“Redeem the land of Anne Frank by ending the Dutch fiscal obscene demands on a 138 euro ($156) monthly German compensation.”
Paris, 8 January 2018
In a letter congratulating Netherland’s Interior Minister, Kaysa Ollengren, on her appointment, Wiesenthal Centre Director for International Relations, Dr. Shimon Samuels, expressed outrage at an incomprehensible “violation of the humanitarian values ostensibly propended by the Netherlands.”
Samuels lamented that “your tax authority apparently demands a fiscal percentage of the 138 euros ($156) monthly compensation paid by Germany to 86 year old Inge Prenzlau, for her suffering as an 11 year old slave labourer.”

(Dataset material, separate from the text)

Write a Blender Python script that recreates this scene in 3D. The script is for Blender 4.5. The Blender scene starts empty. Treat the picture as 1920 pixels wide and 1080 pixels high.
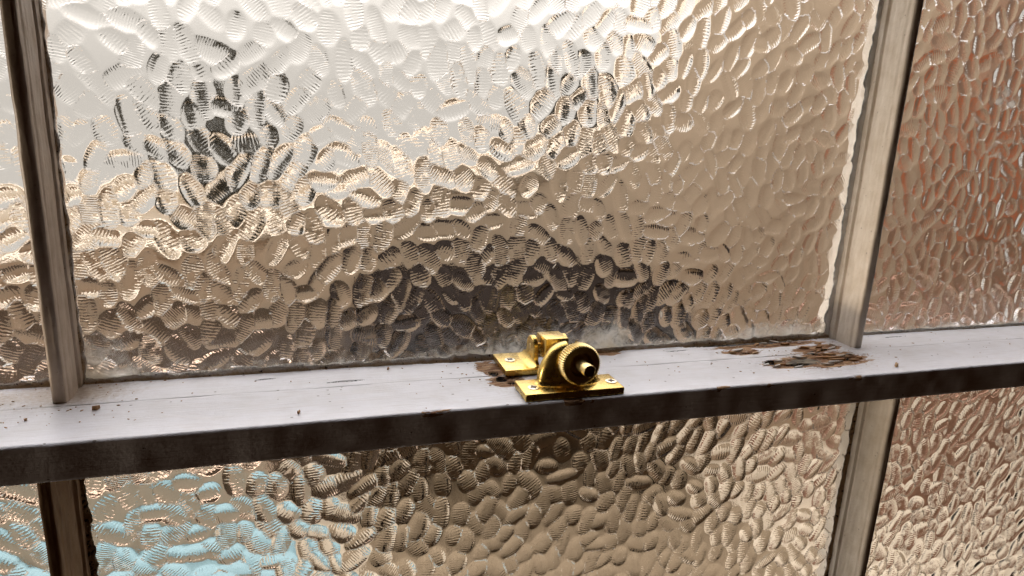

The letter added, “reportedly, your government coalition partner, the DGG party, has argued that a concession to Ms. Prenzlau would set a precedent,” continuing, “On the other hand, on 1 January, The Hague municipality launched a 2.6 million euro ‘moral restitution’ fund to justifiably return property taxes demanded from Jewish Holocaust survivors since the end of World War II. The City’s statement declares that: ‘Now the Municipality sees that this approach was too one-sided and showed no understanding for the suffering and horrors experienced by the Jewish community’.”
The Centre argued that “this dichotomy is redolent of the wartime contradictions between righteousness and collaboration under Nazi Occupation.”
“We urge you to redeem the land of Anne Frank by influencing your government to take the humanitarian route to ending the obscene Dutch fiscal persecution of senior citizen Inge Prenzlau,” concluded Samuels.